Cutting Edge Rescues

How easily can rescuers get you out of a serious wreck?

New cars are coming off the assembly lines made of lighter, but stronger stuff.
 
They're safer.
 
But they pose a fresh challenge: How easily can rescuers get you out of a serious wreck?
 
Automakers and fire-rescue experts say many new cars are structured mostly with advanced steel alloys known as boron and martensite. They’re materials resistant to crumpling, unlike 'old steel.'
 
But they’re also resistant to ‘cutting and spreading' on the rare occasions drivers may be trapped.
 
Innovative minds such as Ron Moore, training chief of the McKinney, TX, fire department, are hard at work trying to solve this dilemma.
 
"There is a boron header here, but it's a single layer," Moore said as he clambered over an badly -- and intentionally -- damaged Chevrolet Volt that served as a teaching prop at this week's FireHouse World Expo in San Diego.
 
The convention brought 7,000 fire-rescue personnel from all over the West to town, dozens of whom attended Moore's training seminar for some 'learning moments'.
 
"And," Moore continued, gesturing down toward the Volt, "my saws all could get through that."
 
Not so with a double-boron layer.
 
The 'up-armored' Volt proved quite a tussle for Chicago firefighters last year in a demonstration sponsored by General Motors and recorded for a GM video news release.
 
Powerful new cutters and spreaders helped 'crack the nut'.
 
"It's a great car for me to buy for my family and put them in," said Scott Crouch, a member of the Ontario, CA fire department as he surveyed the leftover wreckage. "Not so great if I've got to cut someone out of it ... for us, we're having to teach our guys work-around techniques."
 
Such as, for example, if a side post on an advanced-steel car is caved in by a broadside collision, and only old Jaws of Life are available.

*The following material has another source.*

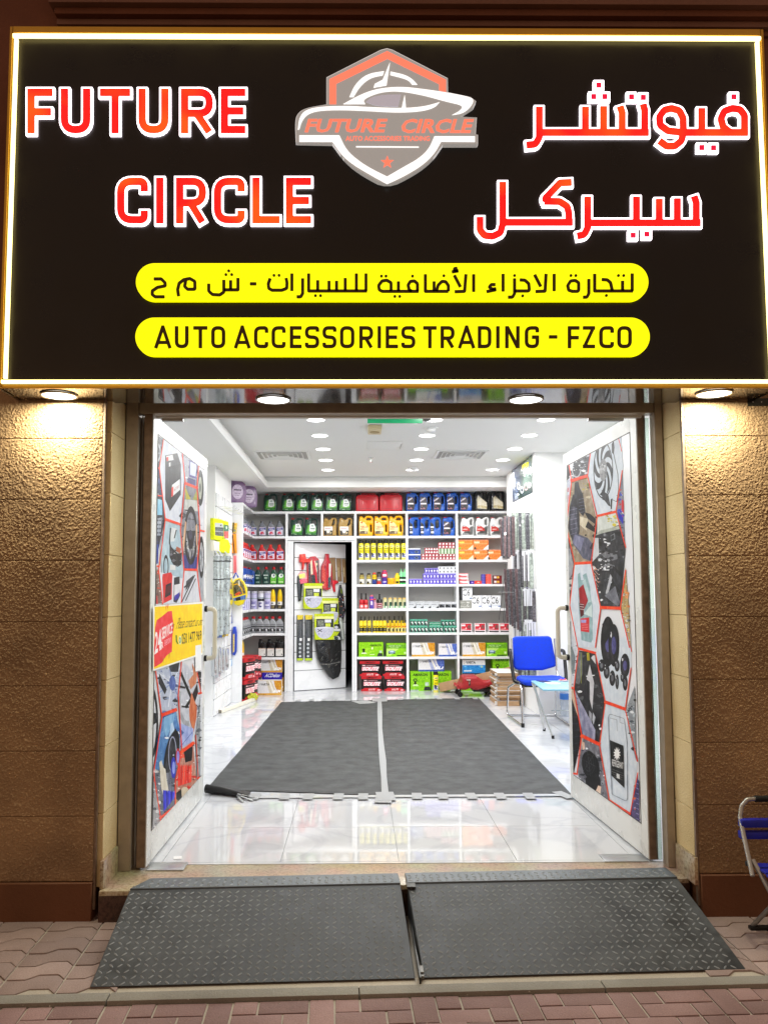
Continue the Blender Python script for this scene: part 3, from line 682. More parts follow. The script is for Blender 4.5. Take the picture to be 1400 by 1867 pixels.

"We get inside the car and use pushing equipment to push it back out," Moore explained.  "So we just have to think different ways of doing the same task."
 
Firefighters say those double layers of advanced structural steel are the thickness of two dimes. But more than a match for all but the most recent cutting tools.
 
Badly injured drivers, facing the Jaws of Death, can only hope those tools are on-scene.
 
Or the 'work-arounds’ are fast and effective.
 
Even as state of the art cutting tools become more available, with price tags of up to $5,000 apiece, they can be daunting investments for a lot of fire departments.
 
Meantime, in the case of OnStar-equipped models that get in major wrecks, first responders will be forewarned that an uber-steel vehicle is involved.
 
"And the whole objective there," said George Baker, Manager of Public Policy "is to give them a heads-up, before the dispatch is executed, so that they send the right rigs to the scene.  And the folks that have had the training."